While we’re on the topic of the Monkeys, it’s incredibly difficult to take Jon Fratelli, the vocalist, seriously when so frequently his voice is a such a deadringer for that of Alex Turner, sans a little bit of its Yorkshire snarl. Not only is this derisory, it’s also a shame, because you can’t help but feel like Here We Stand would benefit from the Scottish twang that the band presumably resort to in speech. It might not instil their songs with Turner’s biting wit or knack for astute and, crucially, interesting social commentary, but it would sure as hell lend them a little more of the identity that they’re sorely lacking.
In the past, this deficiency didn’t really matter — Fratellis fans were Fratellis fans because they found them fun — danceable perhaps; at the very least chantable.
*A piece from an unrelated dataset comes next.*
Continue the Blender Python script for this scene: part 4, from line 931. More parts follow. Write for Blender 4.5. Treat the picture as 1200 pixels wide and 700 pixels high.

The problem with Here We Stand is that it’s simply not any of those characteristics. It’s got no identity of its own, yes, but it’s no fun, either. “My Friend John” has a passably fist-pumping chorus and scraggly riff, “A Heady Tale” eventually climaxes with the reinstitution of those well-serving joyful “la la la”s, while “Stragglers Moon” is rare accomplished advancement, thrusting together a neat, twiddly guitar line with perhaps the album’s only emotive vocal. And that’s about it. Here We Stand is a wholly unremarkable record, so ‘no frills’ it could be part of the ASDA Smart Price range, so uneventful that reviewing it becomes an unexpectedly thorny procedure simply because barely anything stands out enough to bother mentioning. Its leading single, “Misstress Mabel”, with its generic riffing and clichéd couplets, is actually shockingly dull.
And so although you can’t really blame the Fratellis for trying to develop — geezer-rock, after all, is a fairly limited genre — it just so happens that geezer-rock was what they did best. Simply put, their attempts at a new, more mature direction have found them lacking in all departments: lyrical, compositional, and creative. While their debut alienated a sizeable amount of music fans with its limited scope, its follow-up might force even the lad’s lads to look elsewhere for their Friday night singalongs.